Ein weiteres wichtiges Thema seines Arbeitsfeldes sei die Politik für die deutschen Volksgruppen, führte Dr. Bergner weiter aus. Als wichtigstes Ziel gelte hierbei, die deutsche Identität der Gruppen in den verschiedenen Staaten langfristig zu sichern. Die dazu unbedingt notwendige Minderheitensprachförderung sei zwar durch die EU-Gesetzgebung gewährleistet; allerdings müsse sehr darauf geachtet werden, dass die Bestimmungen auch adäquat umgesetzt würden. In einigen Staaten gebe es gute Ansätze, wie z.B. in Rumänien oder Kroatien. Anderswo existierten jedoch erhebliche Defizite. Hierzu ergänzte Helmut Sauer, dass gerade in Polen, wo mit über 300.000 Menschen die größte deutsche, dort angestammte Volksgruppe lebe, auch die Probleme unverhältnismäßig groß seien: Wieder und wieder bemühten sich die Organisationen der Deutschen um den Aufbau eines deutschen Schulwesens, doch der polnische Staat sperre sich. Mit Recht erwarteten die Betroffenen mehr öffentlichen Rückhalt vom Auswärtigen Amt. Leider schweige die dort angesiedelte Polenbeauftragte der Bundesregierung zu dieser Thematik.

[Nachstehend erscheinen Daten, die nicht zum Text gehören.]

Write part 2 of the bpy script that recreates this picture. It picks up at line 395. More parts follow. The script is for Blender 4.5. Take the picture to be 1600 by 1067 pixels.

Besondere organisatorische Schwierigkeiten bestünden bei den Deutschen in Russland, gab Bergner zu verstehen. Durch die Vertreibungen und Zwangsumsiedlungen und aufgrund der russischen Geographie gebe es hier eine Diaspora mit ca. 400 Begegnungsstätten, die vom Pazifik bis nach Königsberg reiche. Zudem sei die Sonderförderung der Organisation von russischer Seite ohne Chance auf Verlängerung ausgelaufen. Dazu kämen Probleme, die sich aus einem neuen Gesetz ergäben, nachdem die Gefahr bestehe, sämtliche Nicht-Regierungs-Organisationen in Russland staatlicherseits als „ausländische Agenten" registrieren zu wollen.

Nationaler Gedenktag für die Opfer von Flucht und Vertreibung

Positiv bewertete Dr. Bergner, dass in vielen Staaten, aus denen Deutsche vertrieben wurden oder in denen auch heute noch deutsche Volksgruppen leben, langsam ein historisches Verantwortungsgefühl erwache. So habe das ungarische Parlament mit großer Mehrheit einen Gedenktag zu Ehren der vertriebenen Deutschen beschlossen, der jährlich am 19. Januar gefeiert werden solle.

Diesem Lob pflichteten sämtliche Mitglieder des OMV-Bundesvorstandes bei. Gleichzeitig betonten sie aber, dass die Bundesrepublik vor diesem Hintergrund umso mehr gefordert sei, einen eigenen Nationalen Gedenktag für die Opfer von Flucht und Vertreibung einzurichten. Gemeinsam mit dem CDU-Landesverband Hessen habe die OMV beim letzten CDU-Bundesparteitag in Hannover erfolgreich einen Beschluss dazu herbeigeführt, erinnerte der OMV-Bundesvorsitzende. Nachdem auch Bundesrat und Bundestag sich schon für das Anliegen ausgesprochen hätten, erwarte man endlich Ergebnisse. Der Bundespräsident sollte ermutigt werden, diese Beschlüsse ernst zu nehmen.

Bundesdelegiertentagung der OMV

Abschließend beschloss der OMV-Bundesvorstand auf Helmut Sauers Vorschlag hin, die turnusgemäß zum Jahresende anstehende Bundesdelegiertentagung der OMV am 22. und 23. November 2013 durchzuführen. Die Teilnahme der Bundesvorsitzenden der CDU, Bundeskanzlerin Dr. Angela Merkel MdB, sei bereits in Aussicht gestellt worden. Merkel habe schließlich auch in den vergangenen Jahren stets ihre Verbundenheit mit den Anliegen der Heimatvertriebenen, Flüchtlinge, Aussiedler und Spätaussiedler bewiesen und zu den OMV-Delegierten gesprochen.